Hard work is not always rewarded, as Christine Perfect is unfortunately finding out. Since leaving Chicken Shack to spend more time with her husband, Fleetwood Mac’s John McVie, then forming her own band and touring again, she has not exactly achieved what a lot of people know she deserves.

It’s rather an odd situation as she has a healthy fan following and always does well in popularity polls. One of her main problems is the total unpredictability of the television companies who used to fight over well-known acts but who now make a habit of booking lesser-knowns at the expense of people like Christine.

“I sat down and added up all the points in my favour and it’s ridiculous,” she explained. “They just won’t give me any TV work. They like the records but they have so much power and they know it.”

She can be excused a modicum of bitterness. It must be very frustrating to have the talent without it being given enough exposure. An endless round of one-nighters isn’t quite the same as a few hours in a TV studio.

Mixture

Her last single, “Too Far Gone (To Turn Around)” was released on April 24 and her album is due out in the middle of next month. It has quite a mixture of tracks: a new version of the Chicken Shack hit “I’d Rather Go Blind,” Tony Joe White’s “I Want You,” her single “When You Say,” Ike and Tina Turner’s “Crazy Bout You Baby,” Bobby Bland’s “I’m On My Way” and “Too Far Gone” without the strings and brass. There are also some numbers written by her group which includes the exceptionally good guitarist Top Topham.

But even the album isn’t really making Christine all that happy. When I asked her about it, she smoothed down her blonde hair, creased her brow and replied: “You know how it is with albums, they’re always representative of what you were rather than what you’re doing now… so I’m happy with fifty per cent of it.”
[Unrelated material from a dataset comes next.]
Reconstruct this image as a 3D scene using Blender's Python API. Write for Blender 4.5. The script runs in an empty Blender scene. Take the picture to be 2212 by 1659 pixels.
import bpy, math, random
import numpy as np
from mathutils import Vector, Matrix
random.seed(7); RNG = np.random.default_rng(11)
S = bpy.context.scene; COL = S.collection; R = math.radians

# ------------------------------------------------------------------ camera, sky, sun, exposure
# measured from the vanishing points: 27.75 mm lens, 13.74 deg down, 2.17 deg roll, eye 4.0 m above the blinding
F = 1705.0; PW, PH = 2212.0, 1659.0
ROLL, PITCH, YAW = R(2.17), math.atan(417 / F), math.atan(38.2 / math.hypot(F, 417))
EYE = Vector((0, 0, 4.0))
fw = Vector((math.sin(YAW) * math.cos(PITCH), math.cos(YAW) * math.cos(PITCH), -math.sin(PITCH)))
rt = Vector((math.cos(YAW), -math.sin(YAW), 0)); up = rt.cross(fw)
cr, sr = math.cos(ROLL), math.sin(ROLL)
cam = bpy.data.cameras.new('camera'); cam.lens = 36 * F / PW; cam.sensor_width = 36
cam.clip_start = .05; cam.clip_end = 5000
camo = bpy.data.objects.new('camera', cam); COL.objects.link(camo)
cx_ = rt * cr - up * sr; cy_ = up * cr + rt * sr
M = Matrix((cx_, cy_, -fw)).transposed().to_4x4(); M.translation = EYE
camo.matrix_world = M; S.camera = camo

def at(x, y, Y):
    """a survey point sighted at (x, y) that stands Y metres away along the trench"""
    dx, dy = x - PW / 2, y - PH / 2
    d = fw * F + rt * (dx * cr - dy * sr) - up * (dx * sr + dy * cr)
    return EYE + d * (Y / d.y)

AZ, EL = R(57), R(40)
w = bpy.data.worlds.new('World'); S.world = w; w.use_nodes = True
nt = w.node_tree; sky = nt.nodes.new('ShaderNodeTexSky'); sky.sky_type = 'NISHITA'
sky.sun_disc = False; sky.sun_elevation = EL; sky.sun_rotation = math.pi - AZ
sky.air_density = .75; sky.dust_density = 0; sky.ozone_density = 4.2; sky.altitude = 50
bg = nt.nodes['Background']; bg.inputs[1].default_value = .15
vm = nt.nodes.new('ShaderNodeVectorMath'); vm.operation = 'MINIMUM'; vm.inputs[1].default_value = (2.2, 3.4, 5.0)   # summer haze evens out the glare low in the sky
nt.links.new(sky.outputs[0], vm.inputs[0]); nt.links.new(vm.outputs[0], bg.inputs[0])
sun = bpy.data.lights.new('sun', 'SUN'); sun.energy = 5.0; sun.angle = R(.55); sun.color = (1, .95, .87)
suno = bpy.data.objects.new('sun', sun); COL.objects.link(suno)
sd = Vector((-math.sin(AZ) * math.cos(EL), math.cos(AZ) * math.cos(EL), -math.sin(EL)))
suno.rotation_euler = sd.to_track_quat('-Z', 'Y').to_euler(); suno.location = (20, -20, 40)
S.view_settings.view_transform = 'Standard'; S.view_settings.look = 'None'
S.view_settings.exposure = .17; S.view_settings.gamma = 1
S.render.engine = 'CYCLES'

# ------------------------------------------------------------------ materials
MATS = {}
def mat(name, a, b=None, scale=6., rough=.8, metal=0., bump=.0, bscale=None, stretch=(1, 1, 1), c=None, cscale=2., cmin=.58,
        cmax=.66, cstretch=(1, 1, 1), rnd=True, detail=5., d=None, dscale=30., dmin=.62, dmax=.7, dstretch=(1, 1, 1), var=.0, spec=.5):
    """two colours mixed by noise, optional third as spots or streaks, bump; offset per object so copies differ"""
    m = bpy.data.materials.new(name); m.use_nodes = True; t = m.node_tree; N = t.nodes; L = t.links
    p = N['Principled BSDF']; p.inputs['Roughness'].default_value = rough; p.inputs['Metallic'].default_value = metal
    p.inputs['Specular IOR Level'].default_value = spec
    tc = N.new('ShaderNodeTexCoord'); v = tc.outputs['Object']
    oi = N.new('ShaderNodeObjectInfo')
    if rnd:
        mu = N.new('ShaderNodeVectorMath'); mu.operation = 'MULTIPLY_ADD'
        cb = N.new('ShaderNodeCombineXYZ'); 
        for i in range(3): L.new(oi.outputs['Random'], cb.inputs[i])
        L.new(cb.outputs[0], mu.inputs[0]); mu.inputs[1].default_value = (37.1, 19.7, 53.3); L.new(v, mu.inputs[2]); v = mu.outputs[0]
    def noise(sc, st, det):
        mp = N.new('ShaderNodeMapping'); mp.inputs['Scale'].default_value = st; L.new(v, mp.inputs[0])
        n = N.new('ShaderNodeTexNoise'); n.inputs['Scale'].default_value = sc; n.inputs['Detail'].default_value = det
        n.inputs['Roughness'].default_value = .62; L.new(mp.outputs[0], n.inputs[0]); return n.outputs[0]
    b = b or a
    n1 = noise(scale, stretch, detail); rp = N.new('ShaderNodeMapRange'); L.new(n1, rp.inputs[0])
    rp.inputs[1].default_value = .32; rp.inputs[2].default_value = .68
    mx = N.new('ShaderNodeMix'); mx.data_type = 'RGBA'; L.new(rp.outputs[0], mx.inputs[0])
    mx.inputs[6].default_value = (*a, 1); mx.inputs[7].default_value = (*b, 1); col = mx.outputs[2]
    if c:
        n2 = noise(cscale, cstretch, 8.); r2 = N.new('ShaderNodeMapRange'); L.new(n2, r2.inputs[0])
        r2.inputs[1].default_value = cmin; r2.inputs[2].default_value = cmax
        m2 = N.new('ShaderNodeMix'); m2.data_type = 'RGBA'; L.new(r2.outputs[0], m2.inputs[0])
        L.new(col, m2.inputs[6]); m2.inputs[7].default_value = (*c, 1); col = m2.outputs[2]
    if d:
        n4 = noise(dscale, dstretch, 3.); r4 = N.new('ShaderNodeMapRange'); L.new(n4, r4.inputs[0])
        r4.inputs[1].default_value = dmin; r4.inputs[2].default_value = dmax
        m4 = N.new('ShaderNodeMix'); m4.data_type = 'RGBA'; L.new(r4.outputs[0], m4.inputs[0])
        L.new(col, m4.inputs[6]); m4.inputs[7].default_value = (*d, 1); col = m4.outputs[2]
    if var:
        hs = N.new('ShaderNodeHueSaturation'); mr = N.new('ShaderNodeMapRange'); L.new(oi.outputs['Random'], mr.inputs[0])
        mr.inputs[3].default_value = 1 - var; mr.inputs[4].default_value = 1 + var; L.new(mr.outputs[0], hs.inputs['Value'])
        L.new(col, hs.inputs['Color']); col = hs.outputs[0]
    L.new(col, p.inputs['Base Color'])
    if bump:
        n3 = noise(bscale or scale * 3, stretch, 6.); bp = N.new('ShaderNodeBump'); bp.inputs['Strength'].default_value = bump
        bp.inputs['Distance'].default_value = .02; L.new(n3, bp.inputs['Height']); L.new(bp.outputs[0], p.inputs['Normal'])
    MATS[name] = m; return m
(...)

Christine took the decision to go back on the road when she found the contrast between working with Chicken Shack and looking after John and nothing else was too much.

Her first London concert date at the Drury Lane Theatre Royal was a bit of a disaster, mainly because of a compere who calmly announced: “Next is Christine Perfect, I don’t expect many of you have heard of her.” Very professional.

None the less, Christine enjoys working if not the actual travelling and she knows a lot about venues.

“London audiences seem to be blasé,” she told me. “They’re far better further North. Those pubs that have rooms above are usually very good, the kids seem more relaxed. They have a drink or two and don’t have to worry about sitting down all the time like at a concert, they feel freer to enjoy themselves.”

Things should get better, it’s nice to think they will. How about joining Fleetwood Mac, I joked, after all Peter Green is leaving?

She thought this funny and had to put her pint down rather quickly to avoid spilling it. Then she looked more serious and said: “That’s funny you mention that because Peter introduced me to the audience once and I got an ovation. I was amazed. I did a number with them and it went off great.”